L'article 7 a pour objet d'inciter les entreprises à réfléchir à leur politique linguistique et d'ériger les pratiques linguistiques en élément du dialogue social à l'occasion de la présentation devant le comité d'entreprise d'un rapport sur l'utilisation de la langue française.

Nous proposons de ne rendre ce rapport obligatoire que dans les entreprises et les groupes de plus de cinq cents salariés, qui disposent des structures adéquates et qui ne rencontreront donc pas de problèmes pour ce faire. Dans les autres sociétés, la présentation d'un tel rapport serait facultative et répondrait à une demande expresse du comité d'entreprise ou des délégués du personnel.

L'article 8 vise à imposer une rédaction en français des convocations et des procès-verbaux des comités d'entreprises, de façon, bien sûr, à garantir la bonne information des salariés.

Enfin, avec l'article 9, nous proposons de compléter l'article 22 de la loi Toubon pour prévoir que le rapport annuel au Parlement sur la langue française peut donner lieu à un débat parlementaire, les différentes administrations concernées par ses dispositions étant tenues de contribuer à sa réalisation.

Au moment de conclure cette intervention liminaire, je voudrais dire avec force combien le débat de ce jour me paraît « politique », au meilleur sens du terme.
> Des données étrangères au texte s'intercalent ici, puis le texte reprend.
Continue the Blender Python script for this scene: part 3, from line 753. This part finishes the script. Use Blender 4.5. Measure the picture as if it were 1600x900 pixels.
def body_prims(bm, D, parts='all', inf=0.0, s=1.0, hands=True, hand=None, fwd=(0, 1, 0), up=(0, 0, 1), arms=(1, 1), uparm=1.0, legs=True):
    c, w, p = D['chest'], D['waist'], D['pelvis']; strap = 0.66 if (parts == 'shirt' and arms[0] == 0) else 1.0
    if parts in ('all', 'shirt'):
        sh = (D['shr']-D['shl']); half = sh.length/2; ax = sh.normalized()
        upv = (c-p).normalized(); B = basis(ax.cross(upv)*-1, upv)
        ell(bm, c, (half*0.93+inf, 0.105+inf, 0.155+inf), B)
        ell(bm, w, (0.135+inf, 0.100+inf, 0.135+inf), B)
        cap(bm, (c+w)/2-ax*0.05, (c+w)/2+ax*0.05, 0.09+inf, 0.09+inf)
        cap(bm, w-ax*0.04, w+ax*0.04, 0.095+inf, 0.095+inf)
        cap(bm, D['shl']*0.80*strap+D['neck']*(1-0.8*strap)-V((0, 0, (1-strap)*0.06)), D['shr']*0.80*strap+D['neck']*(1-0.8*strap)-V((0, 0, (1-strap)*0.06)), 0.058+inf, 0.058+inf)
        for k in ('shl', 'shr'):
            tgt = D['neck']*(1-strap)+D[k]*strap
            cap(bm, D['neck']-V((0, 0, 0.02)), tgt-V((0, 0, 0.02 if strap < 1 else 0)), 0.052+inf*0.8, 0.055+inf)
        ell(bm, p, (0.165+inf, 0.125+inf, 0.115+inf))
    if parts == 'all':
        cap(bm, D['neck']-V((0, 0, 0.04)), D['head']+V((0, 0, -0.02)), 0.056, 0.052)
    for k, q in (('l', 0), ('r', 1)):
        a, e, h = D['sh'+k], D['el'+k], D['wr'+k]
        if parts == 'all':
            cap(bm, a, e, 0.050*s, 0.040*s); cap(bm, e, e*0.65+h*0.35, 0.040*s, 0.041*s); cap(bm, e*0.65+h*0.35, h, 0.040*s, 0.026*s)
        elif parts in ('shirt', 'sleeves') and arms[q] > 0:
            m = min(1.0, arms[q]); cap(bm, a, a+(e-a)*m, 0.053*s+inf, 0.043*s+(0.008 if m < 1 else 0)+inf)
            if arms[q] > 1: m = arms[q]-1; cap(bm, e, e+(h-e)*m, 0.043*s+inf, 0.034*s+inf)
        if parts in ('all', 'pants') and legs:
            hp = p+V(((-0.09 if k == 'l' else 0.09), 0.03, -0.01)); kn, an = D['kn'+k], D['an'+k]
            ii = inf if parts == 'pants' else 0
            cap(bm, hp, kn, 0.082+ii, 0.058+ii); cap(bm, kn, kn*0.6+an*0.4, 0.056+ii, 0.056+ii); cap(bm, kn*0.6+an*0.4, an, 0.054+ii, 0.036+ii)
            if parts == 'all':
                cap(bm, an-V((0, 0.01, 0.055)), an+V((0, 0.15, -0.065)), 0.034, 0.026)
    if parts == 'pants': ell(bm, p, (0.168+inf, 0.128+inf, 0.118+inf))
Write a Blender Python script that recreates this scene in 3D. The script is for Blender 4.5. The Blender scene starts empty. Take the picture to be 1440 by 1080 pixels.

En veillant au respect de notre langue chez nous, nous proclamons aussi notre respect de toutes les langues, qui sont l'expression de la diversité humaine. Si nous voulons faire respecter l'usage du français, nous devons, en contrepartie, respecter toutes les autres langues. C'est pourquoi nous nous sommes tous mobilisés pour soutenir l'adoption à l'UNESCO de la Convention sur la diversité culturelle. Car nous savons bien qu'il n'y a pas de diversité culturelle si la diversité linguistique est remise en cause.

Les vingt-cinq pays de l'Union européenne ont approuvé cette convention à l'UNESCO. Puisse l'Union européenne s'en souvenir quand elle habille un respect de façade de l'égalité des langues européennes derrière un recours de moins en moins dissimulé à l'anglais comme langue de communication usuelle.

Cette préoccupation qui est la nôtre a aussi une dimension politique parce qu'elle tend à répondre à ce que l'historien Pierre Nora a qualifié de « non-dit national » au lendemain du rejet, le 29 mai, du projet de Constitution européenne.

Je partage son analyse et je voudrais, ici, en citer quelques passages.

Interrogé sur une possible crispation nationale, M. Nora répond : « Les Français ne veulent plus mourir pour la patrie, mais la France est devenue une notion patrimoniale. La nation à laquelle les Français sont attachés, au XXIe siècle, s'enracine dans des formes culturelles. Pensez au succès [...] que connaissent [...] les Journées du patrimoine ! Mais dans patrimoine il y a patrie, et c'est l'épaisseur de cette nouvelle relation à l'identité nationale qui n'a été ni enregistrée ni prise en compte par les gouvernants. » Et il ajoute : « La langue [...] est certainement un élément fondamental de l'expression nationale. »

Aujourd'hui, en adoptant la proposition de loi présentée par M. Marini et amendée par notre commission, nous démontrerons notre volonté de donner à notre langue toute sa place au coeur de notre identité et de lui garder aussi ce rôle irremplaçable d'instrument de notre présence et de notre dialogue avec le monde.